I want to do something along the lines of #define std::unordered_map my_namespace::my_map. There are various complicated reasons for why I want to do this (legacy code, future upstream merging, performance, etc.). Unfortunately, #define doesn't work with :: and typedef seems to have issues as well. How might I do this?
Typedef's issue:
typedef std::unordered_map my_namespace::my_map; gives the error "Typedef declarator cannot be qualified".namespace std { typedef unordered_map my_namespace::my_map }; gives the error "Cannot define or redeclare 'my_map' here because namespace 'std' does not enclose namespace 'my_namespace'"How can I typedef a namespace qualified type?

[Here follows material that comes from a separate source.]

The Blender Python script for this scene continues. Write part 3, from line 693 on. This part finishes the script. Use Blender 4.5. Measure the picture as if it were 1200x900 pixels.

You define a typedef for a (type that is in a namespace) like this:
typedef some_ns::type alias;
You define a (typedef that is in a namespace) for a type like this:
namespace other_ns {
typedef some_ns::type alias;
}
Or, you can use the corresponding using syntax, which I recommend:
namespace other_ns {
using alias = some_ns::type;
}
I want std::unordered_map to be an alias for my_namespace::my_map
You may not add typedefs into the std namespace. That is reserved to the language implementation. This is simply not possible in C++.
namespace std { typedef unordered_map my_namespace::my_map };
You have the alias and the target type in wrong order. This makes std::my_namespace::my_map an alias of std::unordered_map. Or it would, if you were allowed to put the qualified names in the typedef, which you aren't. Considering you intuitively use the order of [alias, type], the using syntax should fit you just right.
Regardless, see the previous section about std being a reserved namespace.